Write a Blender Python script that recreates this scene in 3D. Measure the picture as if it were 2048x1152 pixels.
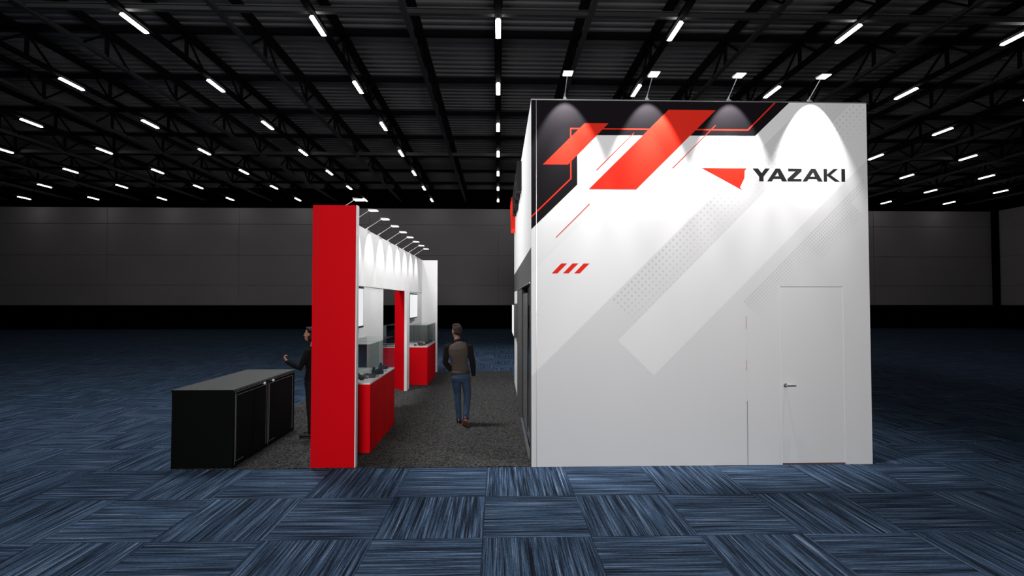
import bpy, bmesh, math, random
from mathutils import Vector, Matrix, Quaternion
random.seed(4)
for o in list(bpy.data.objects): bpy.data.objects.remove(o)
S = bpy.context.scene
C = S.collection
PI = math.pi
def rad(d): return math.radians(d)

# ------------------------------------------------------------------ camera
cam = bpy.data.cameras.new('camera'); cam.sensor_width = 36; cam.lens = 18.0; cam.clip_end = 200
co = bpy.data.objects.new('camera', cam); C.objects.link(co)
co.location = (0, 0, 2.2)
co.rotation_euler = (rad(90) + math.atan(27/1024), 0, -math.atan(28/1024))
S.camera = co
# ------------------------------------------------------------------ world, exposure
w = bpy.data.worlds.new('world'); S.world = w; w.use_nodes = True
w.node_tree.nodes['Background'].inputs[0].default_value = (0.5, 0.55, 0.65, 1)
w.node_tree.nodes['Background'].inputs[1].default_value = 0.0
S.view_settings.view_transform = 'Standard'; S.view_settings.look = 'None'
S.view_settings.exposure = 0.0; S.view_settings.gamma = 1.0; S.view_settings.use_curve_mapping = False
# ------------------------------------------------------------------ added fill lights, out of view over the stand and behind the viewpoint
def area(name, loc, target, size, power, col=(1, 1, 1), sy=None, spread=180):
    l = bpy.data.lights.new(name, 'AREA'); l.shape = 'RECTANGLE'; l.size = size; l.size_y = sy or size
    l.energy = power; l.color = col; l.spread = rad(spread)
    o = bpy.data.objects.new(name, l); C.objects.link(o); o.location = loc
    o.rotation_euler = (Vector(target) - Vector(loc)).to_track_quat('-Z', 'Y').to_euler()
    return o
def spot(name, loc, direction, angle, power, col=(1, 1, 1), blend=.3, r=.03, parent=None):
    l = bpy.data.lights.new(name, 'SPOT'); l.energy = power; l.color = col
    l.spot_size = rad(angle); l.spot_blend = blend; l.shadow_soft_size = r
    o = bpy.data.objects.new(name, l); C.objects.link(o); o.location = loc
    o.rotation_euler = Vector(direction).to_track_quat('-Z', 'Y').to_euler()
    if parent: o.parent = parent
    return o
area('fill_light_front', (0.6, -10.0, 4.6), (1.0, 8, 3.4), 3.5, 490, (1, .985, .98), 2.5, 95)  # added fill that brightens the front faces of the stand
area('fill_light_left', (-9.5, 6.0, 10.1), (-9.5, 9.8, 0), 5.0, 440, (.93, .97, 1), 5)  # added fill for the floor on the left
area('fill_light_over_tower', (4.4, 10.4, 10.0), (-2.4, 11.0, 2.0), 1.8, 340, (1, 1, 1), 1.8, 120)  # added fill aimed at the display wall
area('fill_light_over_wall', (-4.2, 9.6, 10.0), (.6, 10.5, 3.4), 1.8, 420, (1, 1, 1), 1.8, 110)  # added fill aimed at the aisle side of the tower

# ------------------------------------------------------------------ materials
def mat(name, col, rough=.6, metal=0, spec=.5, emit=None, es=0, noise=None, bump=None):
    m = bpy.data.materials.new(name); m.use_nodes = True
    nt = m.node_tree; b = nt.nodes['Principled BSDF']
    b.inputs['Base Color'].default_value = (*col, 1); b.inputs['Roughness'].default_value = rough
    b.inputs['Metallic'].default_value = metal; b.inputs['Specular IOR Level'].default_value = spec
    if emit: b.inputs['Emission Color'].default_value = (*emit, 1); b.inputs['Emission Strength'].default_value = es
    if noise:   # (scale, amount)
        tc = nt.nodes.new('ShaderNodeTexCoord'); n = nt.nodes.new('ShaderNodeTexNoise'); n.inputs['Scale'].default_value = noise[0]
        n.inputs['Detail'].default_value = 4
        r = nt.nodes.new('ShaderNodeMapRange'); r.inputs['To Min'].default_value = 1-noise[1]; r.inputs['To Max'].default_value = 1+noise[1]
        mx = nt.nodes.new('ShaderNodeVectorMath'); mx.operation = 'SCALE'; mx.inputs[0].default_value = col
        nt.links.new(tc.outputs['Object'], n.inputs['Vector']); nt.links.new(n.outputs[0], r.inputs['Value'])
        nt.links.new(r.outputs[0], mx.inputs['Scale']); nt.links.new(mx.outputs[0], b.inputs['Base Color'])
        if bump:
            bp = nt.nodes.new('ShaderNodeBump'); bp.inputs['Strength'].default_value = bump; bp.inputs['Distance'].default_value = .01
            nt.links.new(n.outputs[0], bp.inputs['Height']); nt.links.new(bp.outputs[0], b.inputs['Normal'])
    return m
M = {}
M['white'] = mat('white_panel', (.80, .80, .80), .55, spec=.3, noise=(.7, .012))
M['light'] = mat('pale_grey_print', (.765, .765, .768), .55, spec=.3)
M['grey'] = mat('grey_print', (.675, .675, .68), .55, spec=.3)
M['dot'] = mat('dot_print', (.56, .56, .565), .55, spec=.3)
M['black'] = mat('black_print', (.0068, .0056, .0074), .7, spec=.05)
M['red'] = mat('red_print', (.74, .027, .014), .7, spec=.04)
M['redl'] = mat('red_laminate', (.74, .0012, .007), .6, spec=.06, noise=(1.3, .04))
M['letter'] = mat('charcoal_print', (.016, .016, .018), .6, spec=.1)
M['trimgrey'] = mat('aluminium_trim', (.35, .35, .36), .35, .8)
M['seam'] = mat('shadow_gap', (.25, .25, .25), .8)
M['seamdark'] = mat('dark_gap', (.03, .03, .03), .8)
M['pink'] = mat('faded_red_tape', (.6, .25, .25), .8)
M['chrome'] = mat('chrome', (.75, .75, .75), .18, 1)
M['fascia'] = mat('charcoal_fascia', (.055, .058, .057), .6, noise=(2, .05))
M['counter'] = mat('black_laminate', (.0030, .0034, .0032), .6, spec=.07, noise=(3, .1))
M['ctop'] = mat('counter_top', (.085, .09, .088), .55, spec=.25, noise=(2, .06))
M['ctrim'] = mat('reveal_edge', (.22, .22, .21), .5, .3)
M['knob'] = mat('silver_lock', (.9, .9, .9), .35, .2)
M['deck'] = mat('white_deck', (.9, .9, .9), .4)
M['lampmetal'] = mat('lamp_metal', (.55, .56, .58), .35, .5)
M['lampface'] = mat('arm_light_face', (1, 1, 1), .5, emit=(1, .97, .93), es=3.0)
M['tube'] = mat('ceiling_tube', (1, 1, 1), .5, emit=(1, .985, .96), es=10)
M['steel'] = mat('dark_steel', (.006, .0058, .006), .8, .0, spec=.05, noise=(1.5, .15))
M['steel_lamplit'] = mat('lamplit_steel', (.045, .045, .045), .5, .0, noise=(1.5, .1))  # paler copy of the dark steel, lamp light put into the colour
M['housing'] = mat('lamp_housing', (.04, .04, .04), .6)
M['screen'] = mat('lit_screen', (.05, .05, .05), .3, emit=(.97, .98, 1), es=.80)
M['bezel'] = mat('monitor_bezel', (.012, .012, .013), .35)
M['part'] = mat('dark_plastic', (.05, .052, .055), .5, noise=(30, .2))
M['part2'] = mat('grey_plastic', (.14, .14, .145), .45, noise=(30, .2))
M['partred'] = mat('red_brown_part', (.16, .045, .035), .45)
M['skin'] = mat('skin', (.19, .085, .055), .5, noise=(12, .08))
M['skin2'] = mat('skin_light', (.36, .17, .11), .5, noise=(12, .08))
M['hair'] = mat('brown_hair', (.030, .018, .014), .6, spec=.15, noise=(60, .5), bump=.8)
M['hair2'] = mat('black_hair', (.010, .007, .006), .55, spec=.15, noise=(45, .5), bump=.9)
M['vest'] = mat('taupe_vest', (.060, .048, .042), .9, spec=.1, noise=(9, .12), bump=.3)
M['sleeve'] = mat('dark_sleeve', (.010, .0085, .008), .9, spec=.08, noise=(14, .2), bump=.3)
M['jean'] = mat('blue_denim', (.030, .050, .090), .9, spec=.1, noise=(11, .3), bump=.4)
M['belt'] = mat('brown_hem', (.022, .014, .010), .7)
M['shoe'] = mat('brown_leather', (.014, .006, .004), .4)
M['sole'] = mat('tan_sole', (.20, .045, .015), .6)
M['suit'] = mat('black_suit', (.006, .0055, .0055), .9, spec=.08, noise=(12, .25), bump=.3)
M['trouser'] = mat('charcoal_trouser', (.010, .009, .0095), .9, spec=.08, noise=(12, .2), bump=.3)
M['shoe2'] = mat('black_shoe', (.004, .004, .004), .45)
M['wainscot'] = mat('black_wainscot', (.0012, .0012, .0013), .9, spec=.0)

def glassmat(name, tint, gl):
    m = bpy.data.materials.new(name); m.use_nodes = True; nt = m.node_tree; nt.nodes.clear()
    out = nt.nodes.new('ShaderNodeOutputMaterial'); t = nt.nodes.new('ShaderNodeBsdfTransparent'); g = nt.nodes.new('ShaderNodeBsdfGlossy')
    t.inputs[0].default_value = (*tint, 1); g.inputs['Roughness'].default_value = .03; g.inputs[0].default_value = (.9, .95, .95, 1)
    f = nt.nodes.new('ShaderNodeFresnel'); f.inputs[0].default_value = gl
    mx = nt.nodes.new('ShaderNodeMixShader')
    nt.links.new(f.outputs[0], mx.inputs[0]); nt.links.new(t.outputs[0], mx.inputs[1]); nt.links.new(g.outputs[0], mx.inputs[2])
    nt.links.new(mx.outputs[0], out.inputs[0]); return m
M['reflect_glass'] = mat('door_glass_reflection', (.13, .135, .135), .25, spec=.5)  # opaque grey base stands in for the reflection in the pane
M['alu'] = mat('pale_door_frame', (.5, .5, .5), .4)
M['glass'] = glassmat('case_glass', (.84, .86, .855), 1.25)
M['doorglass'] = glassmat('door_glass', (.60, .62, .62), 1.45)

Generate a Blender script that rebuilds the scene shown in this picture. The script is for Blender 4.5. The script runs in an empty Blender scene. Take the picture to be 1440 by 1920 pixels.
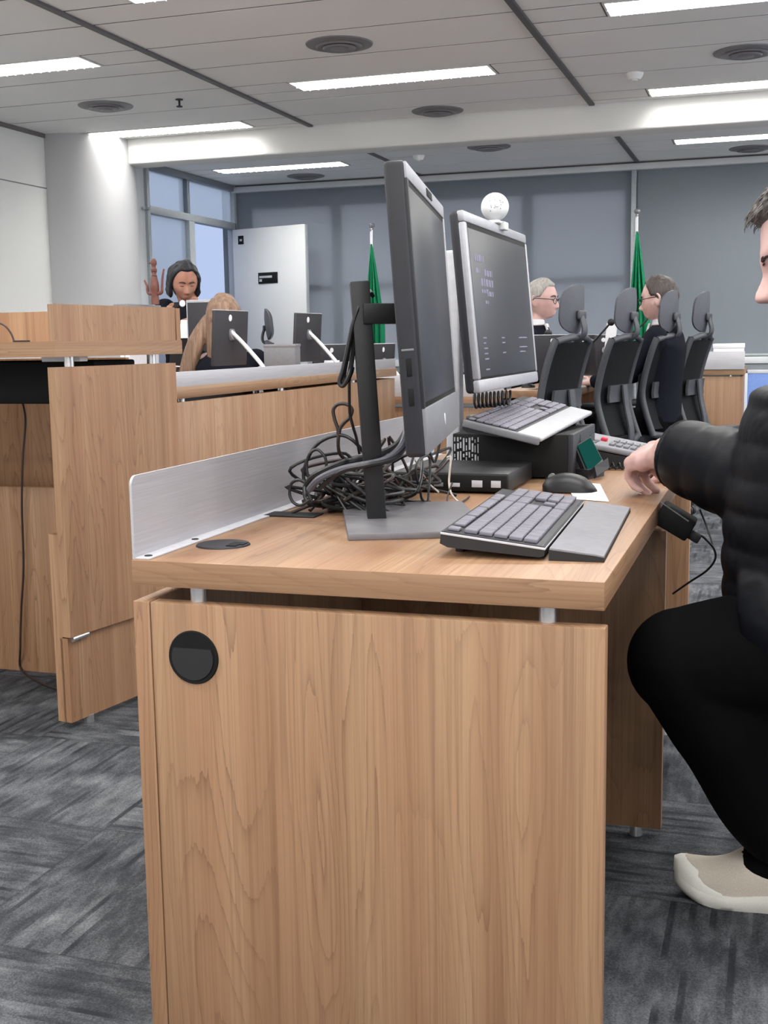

§ Given exercise: Begin at the first line of the records and please reproduce every line exactly through the one containing "def rad(d): return math.radians(d)", leaving all pictures out.

§ Result:
Write a Blender Python script that recreates this scene in 3D. Measure the picture as if it were 2048x1152 pixels.
import bpy, bmesh, math, random
from mathutils import Vector, Matrix, Quaternion
random.seed(4)
for o in list(bpy.data.objects): bpy.data.objects.remove(o)
S = bpy.context.scene
C = S.collection
PI = math.pi
def rad(d): return math.radians(d)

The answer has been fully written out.